Last week the first batch of ISPT’s Day 1 flights, Day 1A, were scheduled on Partouche Poker, Lock Poker and Poker770. Partouche mustered 130 runners, putting 13 through to Day 2. Lock and Poker770 had to postpone their events due to lack of player interest. It’s so bad that the sites are even cancelling smaller buy-in satellite tournaments to the Day 1 flights.
The ISPT started out as this grand vision of Bernard and Laurent Tapie, the men who strung Full Tilt and its customers along for months after Black Friday. The initial idea was to hold a €30 million guaranteed tournament, to take place with 30,000 players playing simultaneously via laptop or tablet at Wembley Stadium in London. Almost everyone in the poker world laughed, especially other poker event organizers, who seemed more aware than the Tapies of the logistical challenges of such an endeavor.
In short order ISPT organizers postponed the timetable for the initial event and scaled back its scope by reducing the guarantee to €20 million. Then came a mini-scandal on the Partouche Poker Tour, with which ISPT co-founders Laurent Tapie and Prosper Masquelier were associated. The PPT reneged on a €5 million guarantee during a September 2012 event when the event only drew €4.3 million in buy-ins. Players were livid, but the PPT refused to make good on the guarantee. All mentions of a guarantee disappeared from the ISPT web site shortly thereafter.
Today the ISPT bills itself as the “World’s Largest Poker Tournament” with a €10 million “estimated prize pool”. Multiple “Day 1” flights are supposed to take place online over the course of the next three months, with Days 2 through 6 taking place on the pitch at Wembley Stadium in early June. Players who want to skip Day 1, which costs €300, can buy in directly on Day 2 at Wembley for €3,000 and receive 10 times as many starting chips as Day 1 starters. 10% of Day 1 starters will advance to Day 2 and will bring with them their exact stacks. 70% of Day 2 starters will receive prize money.
In short, the ISPT has become nothing more than a gimmicky live event with an online satellite feeder system.
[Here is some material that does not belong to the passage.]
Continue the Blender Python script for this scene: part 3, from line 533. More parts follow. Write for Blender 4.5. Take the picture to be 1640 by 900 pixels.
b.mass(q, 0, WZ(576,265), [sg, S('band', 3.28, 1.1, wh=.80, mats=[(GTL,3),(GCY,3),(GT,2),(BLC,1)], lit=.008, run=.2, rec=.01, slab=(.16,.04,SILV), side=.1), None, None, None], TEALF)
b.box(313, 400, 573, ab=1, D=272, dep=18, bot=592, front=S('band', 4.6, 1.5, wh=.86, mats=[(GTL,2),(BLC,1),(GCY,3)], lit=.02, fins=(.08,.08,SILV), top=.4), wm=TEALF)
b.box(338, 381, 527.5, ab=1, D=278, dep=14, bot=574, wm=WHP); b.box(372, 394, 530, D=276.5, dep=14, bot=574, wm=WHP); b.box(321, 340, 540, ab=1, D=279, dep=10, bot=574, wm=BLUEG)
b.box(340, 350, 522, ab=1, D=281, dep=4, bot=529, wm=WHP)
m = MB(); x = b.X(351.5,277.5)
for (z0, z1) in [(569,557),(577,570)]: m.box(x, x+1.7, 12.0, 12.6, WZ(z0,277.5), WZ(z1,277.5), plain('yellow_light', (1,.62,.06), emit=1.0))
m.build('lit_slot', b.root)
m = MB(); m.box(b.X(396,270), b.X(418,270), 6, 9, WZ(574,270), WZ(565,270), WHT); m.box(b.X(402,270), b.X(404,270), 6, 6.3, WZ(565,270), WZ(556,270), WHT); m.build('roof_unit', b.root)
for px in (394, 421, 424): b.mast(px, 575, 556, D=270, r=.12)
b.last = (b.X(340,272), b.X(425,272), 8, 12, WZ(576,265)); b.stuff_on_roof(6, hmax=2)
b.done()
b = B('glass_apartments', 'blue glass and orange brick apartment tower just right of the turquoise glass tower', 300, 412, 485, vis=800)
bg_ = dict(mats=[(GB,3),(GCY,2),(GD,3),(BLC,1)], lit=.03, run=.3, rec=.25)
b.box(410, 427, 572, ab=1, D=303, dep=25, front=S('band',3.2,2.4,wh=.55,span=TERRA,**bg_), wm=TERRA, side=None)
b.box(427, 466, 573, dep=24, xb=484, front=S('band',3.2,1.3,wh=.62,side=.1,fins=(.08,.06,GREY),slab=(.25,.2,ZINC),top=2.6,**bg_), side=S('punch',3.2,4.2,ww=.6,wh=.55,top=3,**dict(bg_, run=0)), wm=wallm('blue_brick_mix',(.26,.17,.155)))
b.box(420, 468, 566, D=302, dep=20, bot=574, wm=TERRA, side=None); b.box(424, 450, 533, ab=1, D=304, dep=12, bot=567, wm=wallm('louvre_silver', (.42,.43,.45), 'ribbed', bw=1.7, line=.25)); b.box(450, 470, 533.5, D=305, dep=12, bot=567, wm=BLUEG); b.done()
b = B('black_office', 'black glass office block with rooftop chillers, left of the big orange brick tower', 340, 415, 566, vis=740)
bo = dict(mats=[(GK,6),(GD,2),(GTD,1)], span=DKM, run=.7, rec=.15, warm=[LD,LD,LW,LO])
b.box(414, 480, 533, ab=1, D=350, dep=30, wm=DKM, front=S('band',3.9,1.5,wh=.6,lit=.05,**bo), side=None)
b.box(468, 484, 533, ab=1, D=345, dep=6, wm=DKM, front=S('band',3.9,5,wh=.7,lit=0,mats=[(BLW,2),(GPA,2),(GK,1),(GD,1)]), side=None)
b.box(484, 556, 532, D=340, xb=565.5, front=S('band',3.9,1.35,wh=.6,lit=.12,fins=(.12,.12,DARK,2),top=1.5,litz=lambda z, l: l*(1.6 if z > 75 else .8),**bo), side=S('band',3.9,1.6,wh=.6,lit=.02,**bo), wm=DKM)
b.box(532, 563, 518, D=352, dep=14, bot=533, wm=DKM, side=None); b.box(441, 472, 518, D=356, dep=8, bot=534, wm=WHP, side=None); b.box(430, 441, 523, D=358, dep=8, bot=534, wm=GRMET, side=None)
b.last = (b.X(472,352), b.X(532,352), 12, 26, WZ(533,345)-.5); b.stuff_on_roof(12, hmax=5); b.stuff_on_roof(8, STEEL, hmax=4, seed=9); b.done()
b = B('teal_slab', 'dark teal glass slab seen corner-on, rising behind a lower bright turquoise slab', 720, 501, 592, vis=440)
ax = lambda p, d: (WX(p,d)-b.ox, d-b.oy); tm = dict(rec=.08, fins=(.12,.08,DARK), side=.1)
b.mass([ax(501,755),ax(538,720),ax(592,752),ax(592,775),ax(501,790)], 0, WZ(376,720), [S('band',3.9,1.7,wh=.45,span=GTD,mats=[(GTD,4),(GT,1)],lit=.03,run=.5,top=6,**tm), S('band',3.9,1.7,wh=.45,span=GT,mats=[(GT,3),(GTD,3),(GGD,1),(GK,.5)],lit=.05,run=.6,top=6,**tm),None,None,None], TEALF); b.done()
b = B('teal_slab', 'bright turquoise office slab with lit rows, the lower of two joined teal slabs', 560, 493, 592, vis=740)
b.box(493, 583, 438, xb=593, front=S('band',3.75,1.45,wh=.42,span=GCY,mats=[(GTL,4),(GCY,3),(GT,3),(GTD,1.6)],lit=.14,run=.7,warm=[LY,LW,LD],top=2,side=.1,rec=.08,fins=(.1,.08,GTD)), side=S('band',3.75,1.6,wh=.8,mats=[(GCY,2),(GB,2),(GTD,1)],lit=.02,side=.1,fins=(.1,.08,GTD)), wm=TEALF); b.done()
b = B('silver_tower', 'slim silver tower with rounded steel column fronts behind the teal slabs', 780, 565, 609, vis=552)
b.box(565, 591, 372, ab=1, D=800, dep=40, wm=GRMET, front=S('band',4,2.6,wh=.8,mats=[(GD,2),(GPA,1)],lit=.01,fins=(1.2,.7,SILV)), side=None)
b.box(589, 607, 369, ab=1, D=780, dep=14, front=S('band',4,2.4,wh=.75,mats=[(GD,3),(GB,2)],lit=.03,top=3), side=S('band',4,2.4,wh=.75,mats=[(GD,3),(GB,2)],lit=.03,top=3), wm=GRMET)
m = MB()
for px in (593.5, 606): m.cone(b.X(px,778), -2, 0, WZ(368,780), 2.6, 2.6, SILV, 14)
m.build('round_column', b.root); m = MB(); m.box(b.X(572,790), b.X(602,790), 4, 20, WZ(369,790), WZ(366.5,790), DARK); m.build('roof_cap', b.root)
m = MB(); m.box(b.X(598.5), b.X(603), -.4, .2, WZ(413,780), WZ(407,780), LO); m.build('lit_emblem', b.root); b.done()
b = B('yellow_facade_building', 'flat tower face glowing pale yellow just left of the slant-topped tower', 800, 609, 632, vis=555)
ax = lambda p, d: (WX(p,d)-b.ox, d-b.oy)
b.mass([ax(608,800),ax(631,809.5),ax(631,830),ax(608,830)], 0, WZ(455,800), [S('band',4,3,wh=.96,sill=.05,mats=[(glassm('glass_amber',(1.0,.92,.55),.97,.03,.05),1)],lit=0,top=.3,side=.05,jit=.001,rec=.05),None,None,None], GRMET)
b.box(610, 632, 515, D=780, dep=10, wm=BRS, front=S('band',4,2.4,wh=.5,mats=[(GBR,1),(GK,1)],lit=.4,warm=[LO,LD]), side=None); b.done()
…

Virtually everyone involved with the event has taken heat for it from the poker community. The latest to do so is Stephen McLean, a well-known Irish poker promoter and event organizer. He joined forces with ISPT to help recruit dealers and players back when the tournament still sported a €20 million guarantee, saying, “I knew the ISPT was going to be a massive success, and that I needed to be a part of the project in any way I could.”
Today, on an Irish poker forum, in response to repeated criticisms of the event, McLean said that the live portion of the event is “being run by pokerireland.ie” – McLean’s promotion company – “in partnership with another major organizer” that will be announced next week. He claimed that the new partner brings a degree of respectability that the ISPT has, to date, lacked.
That may be, but time is running out for ISPT to generate the thousands of Day 2 players it needs in order to come anywhere close to the “€10 million estimated prize pool” for the event. Qualifying 13 players at a time isn’t going to cut it, no matter how respectable the event’s new partners may be.